● What you will do
Don't include pictures. Quote the lines below from the first through the line that contains "return Vector(((x - VX)".

● Dataset excerpt
::::::::::

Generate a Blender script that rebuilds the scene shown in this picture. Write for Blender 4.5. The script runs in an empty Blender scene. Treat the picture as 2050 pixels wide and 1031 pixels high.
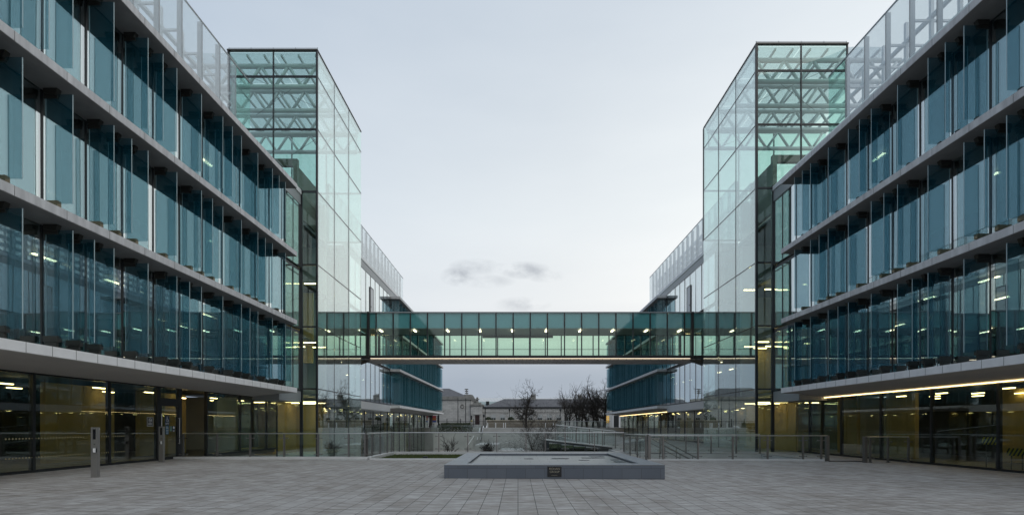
import bpy, math, random
from mathutils import Vector, Matrix
C = bpy.context
SC = C.scene
COL = SC.collection
R = math.radians
rnd = random.Random(7)

# ------------------------------------------------------------------ camera
EYE = 1.6
F = 1000.0                      # focal length in photo pixels (photo 2050 wide)
VX, VY = 1037.0, 851.0          # principal point (shift lens)
cam = bpy.data.cameras.new('camera')
cam_o = bpy.data.objects.new('camera', cam)
COL.objects.link(cam_o)
cam.sensor_width = 36.0
cam.lens = 36.0 * F / 2050.0
cam.shift_x = -(VX - 1025.0) / 2050.0
cam.shift_y = (VY - 515.5) / 2050.0
cam.clip_start = 0.05
cam.clip_end = 3000
cam_o.location = (0, 0, EYE)
cam_o.rotation_euler = (R(90), 0, 0)
SC.camera = cam_o

def px(x, y_img, Y):
    """photo pixel at depth Y -> world point"""
    return Vector(((x - VX) * Y / F, Y, EYE + (VY - y_img) * Y / F))

# ------------------------------------------------------------------ render settings
SC.render.engine = 'CYCLES'
cy = SC.cycles
cy.max_bounces = 10
cy.diffuse_bounces = 3
cy.glossy_bounces = 5
cy.transmission_bounces = 4
cy.transparent_max_bounces = 40
cy.caustics_reflective = False
cy.caustics_refractive = False
cy.sample_clamp_indirect = 4.0
cy.use_denoising = True
try:
    cy.denoiser = 'OPENIMAGEDENOISE'
except Exception:
    pass
SC.view_settings.view_transform = 'Standard'
SC.view_settings.look = 'None'
SC.view_settings.gamma = 1.0
SC.view_settings.exposure = 0.10

# ------------------------------------------------------------------ node maths helper
class NT:
    def __init__(s, nt):
        s.nt = nt
    def node(s, t, **kw):
        n = s.nt.nodes.new(t)
        for k, v in kw.items():
            setattr(n, k, v)
        return n
    def put(s, sock, v):
        if v is None:
            return
        if hasattr(v, 'is_linked') or hasattr(v, 'links'):
            s.nt.links.new(v, sock)
        else:
            if isinstance(v, (tuple, list)) and len(v) == 3 and sock.type == 'RGBA':
                v = (*v, 1.0)
            sock.default_value = v
    def m(s, op, a, b=None, c=None, clamp=False):
        n = s.node('ShaderNodeMath', operation=op)
        n.use_clamp = clamp
        s.put(n.inputs[0], a); s.put(n.inputs[1], b); s.put(n.inputs[2], c)
        return n.outputs[0]
    def mix(s, f, a, b):
        n = s.node('ShaderNodeMix', data_type='RGBA')
        s.put(n.inputs['Factor'], f)
        s.put(n.inputs[6], a); s.put(n.inputs[7], b)
        return n.outputs[2]
    def ramp(s, f, stops, interp='LINEAR'):
        n = s.node('ShaderNodeValToRGB')
        cr = n.color_ramp
        cr.interpolation = interp
        while len(cr.elements) < len(stops):
            cr.elements.new(0.5)
        for e, (p, c) in zip(cr.elements, stops):
            e.position = p
            e.color = (*c, 1) if len(c) == 3 else c
        s.put(n.inputs[0], f)
        return n.outputs[0]
    def noise(s, vec, scale, detail=4, rough=0.55, dim='3D'):
        n = s.node('ShaderNodeTexNoise', noise_dimensions=dim)
        s.put(n.inputs['Vector'], vec)
        n.inputs['Scale'].default_value = scale
        n.inputs['Detail'].default_value = detail
        n.inputs['Roughness'].default_value = rough
        return n.outputs[0]
    def mapping(s, vec, scale=(1, 1, 1), loc=(0, 0, 0)):
        n = s.node('ShaderNodeMapping')
        s.put(n.inputs[0], vec)
        n.inputs['Scale'].default_value = scale
        n.inputs['Location'].default_value = loc
        return n.outputs[0]

# ------------------------------------------------------------------ world: dawn overcast sky
SUN_EL, SUN_AZ = R(32), R(150)
w = bpy.data.worlds.new('World')
SC.world = w
w.use_nodes = True
w.node_tree.nodes.clear()
N = NT(w.node_tree)
sky = N.node('ShaderNodeTexSky', sky_type='NISHITA')
sky.sun_disc = False
sky.sun_elevation = R(6)
sky.sun_rotation = SUN_AZ
geo = N.node('ShaderNodeTexCoord').outputs['Generated']
sep = N.node('ShaderNodeSeparateXYZ')
N.put(sep.inputs[0], geo)
dx, dy, dz = sep.outputs
elev = N.m('MULTIPLY', N.m('ARCSINE', dz), 2 / math.pi)          # 0..1 for 0..90 deg
wob = N.noise(N.mapping(geo, (3, 3, 9)), 1.3, 5, 0.6)
el2 = N.m('ADD', elev, N.m('MULTIPLY', N.m('SUBTRACT', wob, 0.5), 0.035))
cover = N.ramp(el2, [(0.0, (0.40, 0.45, 0.52)), (0.055, (0.36, 0.415, 0.49)), (0.078, (0.42, 0.47, 0.54)),
                     (0.10, (0.72, 0.75, 0.765)), (0.15, (0.86, 0.88, 0.885)), (0.25, (0.79, 0.84, 0.87)),
                     (0.42, (0.60, 0.67, 0.745)), (0.65, (0.44, 0.53, 0.65)), (1.0, (0.40, 0.48, 0.60))])
# sky is paler towards the right (east) and deeper blue to the left
az = N.m('ADD', N.m('MULTIPLY', dx, 0.5), 0.5)
cover = N.mix(1.0, cover, N.ramp(az, [(0.0, (0.42, 0.50, 0.62)), (0.2, (0.64, 0.72, 0.82)), (0.37, (0.87, 0.90, 0.94)), (0.55, (1.0, 1.0, 1.0)), (0.72, (1.20, 1.17, 1.13)), (1.0, (1.50, 1.45, 1.38))]))
cover.node.blend_type = 'MULTIPLY'
streak = N.noise(N.mapping(geo, (1.2, 1.2, 5)), 1.6, 6, 0.55)
cover = N.mix(0.10, cover, N.ramp(streak, [(0.3, (0.45, 0.5, 0.58)), (0.7, (0.9, 0.92, 0.95))]))
# the small torn clouds over the bridge
fwd = N.m('MAXIMUM', dy, 0.001)
sx, sz = N.m('DIVIDE', dx, fwd), N.m('DIVIDE', dz, fwd)
cn = N.noise(N.mapping(geo, (14, 14, 24)), 1.5, 7, 0.58)
tot = None
for (cx_, cy_, rx, ry, k) in [(919, 553, 40, 22, 1.0), (950, 535, 55, 20, .6), (975, 563, 60, 16, .5), (1050, 541, 60, 19, .9), (1092, 552, 42, 15, .6), (1010, 537, 40, 12, .5), (1046, 609, 62, 17, .6)]:
    ax, azz = (cx_ - VX) / F, (VY - cy_) / F
    qx = N.m('DIVIDE', N.m('SUBTRACT', sx, ax), rx / F)
    qz = N.m('DIVIDE', N.m('SUBTRACT', sz, azz), ry / F)
    d2 = N.m('ADD', N.m('MULTIPLY', qx, qx), N.m('MULTIPLY', qz, qz))
    v = N.m('MULTIPLY', N.m('SUBTRACT', 1.0, d2, clamp=True), k)
    tot = v if tot is None else N.m('MAXIMUM', tot, v)
tot = N.m('MULTIPLY', tot, N.m('GREATER_THAN', dy, 0.3))
cl = N.m('MULTIPLY', tot, N.m('MULTIPLY', N.m('SUBTRACT', cn, 0.37), 3.2, clamp=True))
cover = N.mix(N.m('MULTIPLY', cl, 0.85), cover, (0.36, 0.39, 0.44))
bg1 = N.node('ShaderNodeBackground'); N.put(bg1.inputs[0], sky.outputs[0]); bg1.inputs[1].default_value = 0.05
bg2 = N.node('ShaderNodeBackground'); N.put(bg2.inputs[0], cover); bg2.inputs[1].default_value = 1.0
ms = N.node('ShaderNodeMixShader'); ms.inputs[0].default_value = 0.96
w.node_tree.links.new(bg1.outputs[0], ms.inputs[1]); w.node_tree.links.new(bg2.outputs[0], ms.inputs[2])
wo = N.node('ShaderNodeOutputWorld')
w.node_tree.links.new(ms.outputs[0], wo.inputs[0])

sl = bpy.data.lights.new('sun', 'SUN')
sl.energy = 0.5
sl.angle = R(40)
sl.color = (1.0, 0.95, 0.88)
so = bpy.data.objects.new('sun', sl)
COL.objects.link(so)
so.rotation_euler = (R(90) - SUN_EL - R(20), 0, math.pi - SUN_AZ)

# ------------------------------------------------------------------ materials
MATS = {}
def newmat(name):
    m = bpy.data.materials.new(name)
    m.use_nodes = True
    m.node_tree.nodes.clear()
    n = NT(m.node_tree)
    out = n.node('ShaderNodeOutputMaterial')
    MATS[name] = m
    return m, n, out
def principled(name, col, rough=0.6, metal=0.0, var=0.0, vscale=3.0, stretch=(1, 1, 1), bump=0.0, spec=0.5):
    m, n, out = newmat(name)
    p = n.node('ShaderNodeBsdfPrincipled')
    p.inputs['Roughness'].default_value = rough
    p.inputs['Metallic'].default_value = metal
    p.inputs['Specular IOR Level'].default_value = spec
    if var or bump:
        tc = n.node('ShaderNodeTexCoord').outputs['Object']
        nz = n.noise(n.mapping(tc, stretch), vscale, 6, 0.6)
        lo = tuple(c * (1 - var) for c in col); hi = tuple(min(1, c * (1 + var)) for c in col)
        n.put(p.inputs['Base Color'], n.ramp(nz, [(0.3, lo), (0.7, hi)]))
        if bump:
            b = n.node('ShaderNodeBump'); b.inputs['Strength'].default_value = bump; b.inputs['Distance'].default_value = 0.01
            n.put(b.inputs['Height'], nz); n.put(p.inputs['Normal'], b.outputs[0])
    else:
        p.inputs['Base Color'].default_value = (*col, 1)
    m.node_tree.links.new(p.outputs[0], out.inputs[0])
    return m
def emit(name, col, strength):
    m, n, out = newmat(name)
    e = n.node('ShaderNodeEmission'); e.inputs[0].default_value = (*col, 1); e.inputs[1].default_value = strength
    m.node_tree.links.new(e.outputs[0], out.inputs[0])
    return m
def glass(name, tint, r0, rmax=0.95, powr=5.0, rough=0.0, body=None, bodyf=0.0, wave=0.0, gcol=(0.95, 0.98, 1.0), edge=False):
    """thin architectural glass: tinted see-through + angle dependent mirror (+ printed / laminated body)"""
    m, n, out = newmat(name)
    lw = n.node('ShaderNodeLayerWeight'); lw.inputs[0].default_value = 0.5
    f = n.m('ADD', n.m('MULTIPLY', n.m('POWER', lw.outputs['Facing'], powr), rmax - r0), r0)
    tr = n.node('ShaderNodeBsdfTransparent'); tr.inputs[0].default_value = (*tint, 1)
    gl = n.node('ShaderNodeBsdfGlossy'); gl.inputs['Roughness'].default_value = rough; gl.inputs[0].default_value = (*gcol, 1)
    if wave:
        tc = n.node('ShaderNodeTexCoord').outputs['Object']
        va = n.node('ShaderNodeVectorMath', operation='MULTIPLY_ADD')
        n.put(va.inputs[0], n.node('ShaderNodeObjectInfo').outputs['Random']); va.inputs[1].default_value = (37, 91, 53); n.put(va.inputs[2], tc)
        nz = n.noise(n.mapping(va.outputs[0], (1, 1, .45)), 0.55, 1.0, 0.4)
        b = n.node('ShaderNodeBump'); b.inputs['Strength'].default_value = 1.0; b.inputs['Distance'].default_value = wave
        n.put(b.inputs['Height'], nz); n.put(gl.inputs['Normal'], b.outputs[0])
    base = tr.outputs[0]
    if body:
        df = n.node('ShaderNodeBsdfDiffuse'); df.inputs[0].default_value = (*body, 1)
        tl = n.node('ShaderNodeBsdfTranslucent'); tl.inputs[0].default_value = (*body, 1)
        mx = n.node('ShaderNodeMixShader'); mx.inputs[0].default_value = 0.5
        n.nt.links.new(df.outputs[0], mx.inputs[1]); n.nt.links.new(tl.outputs[0], mx.inputs[2])
        m2 = n.node('ShaderNodeMixShader'); m2.inputs[0].default_value = bodyf
        n.nt.links.new(base, m2.inputs[1]); n.nt.links.new(mx.outputs[0], m2.inputs[2])
        base = m2.outputs[0]
    mm = n.node('ShaderNodeMixShader')
    n.put(mm.inputs[0], f)
    n.nt.links.new(base, mm.inputs[1]); n.nt.links.new(gl.outputs[0], mm.inputs[2])
    res = mm.outputs[0]
    if edge:      # ground, slightly white edge of the glass plate
        sp = n.node('ShaderNodeSeparateXYZ'); n.put(sp.inputs[0], n.node('ShaderNodeTexCoord').outputs['Normal'])
        ef = n.m('MULTIPLY', n.m('GREATER_THAN', n.m('ABSOLUTE', sp.outputs[0]), .8), .8)
        ed = n.node('ShaderNodeBsdfDiffuse'); ed.inputs[0].default_value = (.50, .62, .64, 1)
        me_ = n.node('ShaderNodeMixShader'); n.put(me_.inputs[0], ef)
        n.nt.links.new(res, me_.inputs[1]); n.nt.links.new(ed.outputs[0], me_.inputs[2])
        res = me_.outputs[0]
    n.nt.links.new(res, out.inputs[0])
    return m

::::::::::

● Result
Generate a Blender script that rebuilds the scene shown in this picture. Write for Blender 4.5. The script runs in an empty Blender scene. Treat the picture as 2050 pixels wide and 1031 pixels high.
import bpy, math, random
from mathutils import Vector, Matrix
C = bpy.context
SC = C.scene
COL = SC.collection
R = math.radians
rnd = random.Random(7)

# ------------------------------------------------------------------ camera
EYE = 1.6
F = 1000.0                      # focal length in photo pixels (photo 2050 wide)
VX, VY = 1037.0, 851.0          # principal point (shift lens)
cam = bpy.data.cameras.new('camera')
cam_o = bpy.data.objects.new('camera', cam)
COL.objects.link(cam_o)
cam.sensor_width = 36.0
cam.lens = 36.0 * F / 2050.0
cam.shift_x = -(VX - 1025.0) / 2050.0
cam.shift_y = (VY - 515.5) / 2050.0
cam.clip_start = 0.05
cam.clip_end = 3000
cam_o.location = (0, 0, EYE)
cam_o.rotation_euler = (R(90), 0, 0)
SC.camera = cam_o

def px(x, y_img, Y):
    """photo pixel at depth Y -> world point"""
    return Vector(((x - VX) * Y / F, Y, EYE + (VY - y_img) * Y / F))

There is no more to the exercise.